La sala delle adunanze del Pubblico Consiglio nel vecchio Palazzo Comunale rappresentava fin dal secolo XVI il luogo teatrale ufficiale dei cittadini reggiani. La profonda e diffusa passione per il teatro e la cospicua produzione drammatica aveva imposto di adibire uno spazio adeguato allo spettacolo. Fu scelta un’ampia sala al primo piano di Palazzo Comunale in precedenza denominata Sala del Ballone, dotata nel 1568, in occasione della venuta a Reggio della Duchessa Barbara d’Austria, delle aggiornate tecnologie teatrali. Nel 1627, il crescente interesse verso la vita teatrale e la necessità di una maggiore capienza portarono ad un aggiornamento del locale ad opera di Gaspare Vigarani che conferì la classica forma a ferro di cavallo con quattro ordini di palchi rialzati e una sistemazione provvisoria della platea, atta alle diverse funzioni del teatro. A seguito di una eccessiva nevicata che portò al crollo del tetto della sala, il Duca incaricò i fratelli Bibiena di provvedere al ripristino della sala con adeguata decorazione e ammodernamento. Il teatro rimase così in uso fino al disastroso incendio del 1740 che determinò la distruzione. Fu pertanto realizzato il teatro di Cittadella, attuale Teatro Ariosto, su progetto di Antonio Cugini inaugurato nel 1741 e attivo fino al 1851 quando venne distrutto da un incendio. Nel 1852 ebbe inizio la costruzione dell’attuale Teatro Municipale inaugurato nel 1857 su progetto dell’architetto Cesare Costa.

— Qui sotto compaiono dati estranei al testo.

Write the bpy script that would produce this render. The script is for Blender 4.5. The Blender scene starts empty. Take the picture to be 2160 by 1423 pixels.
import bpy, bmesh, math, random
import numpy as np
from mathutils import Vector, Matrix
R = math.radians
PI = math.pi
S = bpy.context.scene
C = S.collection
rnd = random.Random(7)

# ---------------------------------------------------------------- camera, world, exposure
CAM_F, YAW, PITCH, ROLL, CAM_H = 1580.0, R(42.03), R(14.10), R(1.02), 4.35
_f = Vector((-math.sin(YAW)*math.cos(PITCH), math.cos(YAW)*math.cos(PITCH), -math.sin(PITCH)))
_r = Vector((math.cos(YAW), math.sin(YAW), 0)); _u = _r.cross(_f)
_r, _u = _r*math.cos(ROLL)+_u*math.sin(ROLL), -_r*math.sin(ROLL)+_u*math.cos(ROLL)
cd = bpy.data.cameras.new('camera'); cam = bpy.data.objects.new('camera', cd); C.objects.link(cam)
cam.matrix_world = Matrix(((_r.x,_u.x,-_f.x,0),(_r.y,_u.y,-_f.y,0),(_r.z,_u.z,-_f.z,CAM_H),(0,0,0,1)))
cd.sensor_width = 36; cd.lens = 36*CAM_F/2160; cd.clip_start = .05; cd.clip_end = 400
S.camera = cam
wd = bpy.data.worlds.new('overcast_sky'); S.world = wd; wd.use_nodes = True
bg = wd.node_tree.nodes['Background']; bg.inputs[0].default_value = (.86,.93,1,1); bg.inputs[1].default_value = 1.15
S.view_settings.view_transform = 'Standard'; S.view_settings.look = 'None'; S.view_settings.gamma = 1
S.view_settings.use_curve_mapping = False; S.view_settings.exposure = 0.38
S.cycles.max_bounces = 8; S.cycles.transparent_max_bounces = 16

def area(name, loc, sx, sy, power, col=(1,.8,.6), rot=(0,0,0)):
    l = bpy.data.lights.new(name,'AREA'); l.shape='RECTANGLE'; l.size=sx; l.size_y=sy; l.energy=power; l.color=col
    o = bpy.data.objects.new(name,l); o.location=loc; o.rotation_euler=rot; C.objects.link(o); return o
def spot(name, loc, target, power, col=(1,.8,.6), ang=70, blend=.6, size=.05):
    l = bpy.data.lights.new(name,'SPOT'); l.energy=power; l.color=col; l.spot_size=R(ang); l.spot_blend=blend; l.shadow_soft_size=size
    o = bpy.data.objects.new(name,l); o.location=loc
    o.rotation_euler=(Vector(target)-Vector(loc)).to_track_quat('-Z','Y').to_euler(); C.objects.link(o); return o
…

Il 27 gennaio 1797  per volontà della Municipalità viene aperta a Reggio Emilia presso Palazzo di S.Giorgio la Scuola di Belle Arti. Dopo la discontinuità dei primi anni è dal 1803, con l’istituzione della Scuola di disegno per l’insegnamento di architettura, figura e ornato che l’istituzione inizia un percorso più regolare, con esami e premi periodici. Nel 1825, con l’arrivo di Prospero Minghetti, la Scuola, trasferita presso l’ex convento di S. Agostino, conosce un periodi di feconda stabilità, in stretto contatto con l’Accademia di Modena alle cui periodiche esposizioni artistiche possono partecipare i migliori allievi. Nell’estate del 1836 la Scuola – dal 1876 trasformata in Scuola di disegno per operai – è trasferita nel fabbricato dell’ex convento di San Francesco dove rimane fino al 1923, anno del definitivo collocamento  presso l’edificio scolastico della Concezione. Trasformata nel 1962 in Istituto d’Arte è dal 2010 Liceo Artistico G.Chierici.